The siting agreement legislation intends to allow the local governments to address specific community needs and allow the solar project developer to help address those needs.

The siting agreement may include terms and conditions including mitigation of any impacts of such a solar facility; financial compensation to address the locality’s capital needs as set out in the locality’s capital improvement plan, its current fiscal budget or its fiscal funds balance policy; or assistance with deploying broadband in the locality.

Prior to the vote on the siting agreement, Supervisor Anthony Reeves said he felt NOVI energy had met and even gone beyond what was asked of them.

“We might make a mistake, but we can learn from this,” Reeves said.

“With all due respect, Mr. Reeves, we need to get it right,” Supervisor Donna Fore said.

Fore further directed her comments to Reeves, telling him that he needed to vote no if he was unsure.

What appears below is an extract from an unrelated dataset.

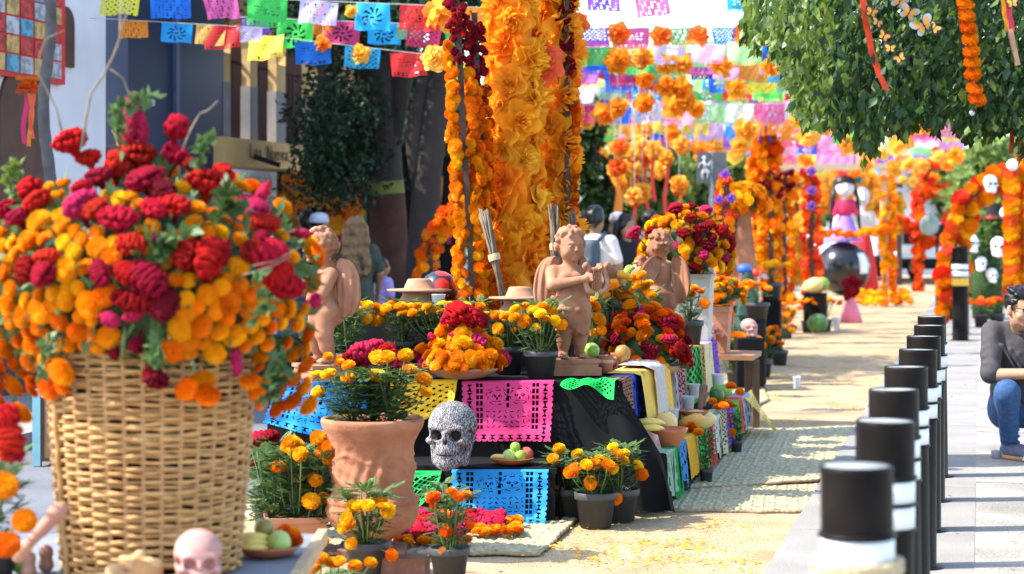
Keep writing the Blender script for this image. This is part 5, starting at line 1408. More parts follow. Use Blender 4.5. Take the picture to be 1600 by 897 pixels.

Board members also passed the conditional use permit for the Courthouse Solar facility, moving the project one step further to construction.

In October, the Charlotte County Planning Commission approved a conditional use permit for the project following a lengthy public hearing.

Originally, NOVI Energy had proposed setbacks of 50 feet from wetlands and the center of streams but since agreed to a minimum 600-foot buffer on the Roanoke Creek. The buffer will not be centered on the creek, but it will be a minimum of 100 feet on each side. This will provide an additional buffer to Roanoke Creek.

Another significant change to the CUP came just days before Monday’s meeting, adding a minimum 100-foot setback to be maintained from a principal structure to the adjoining property line of parcels, and a minimum 100-foot buffer of the existing vegetation shall be maintained, as measured from a central structure to the adjoining property line of parcels.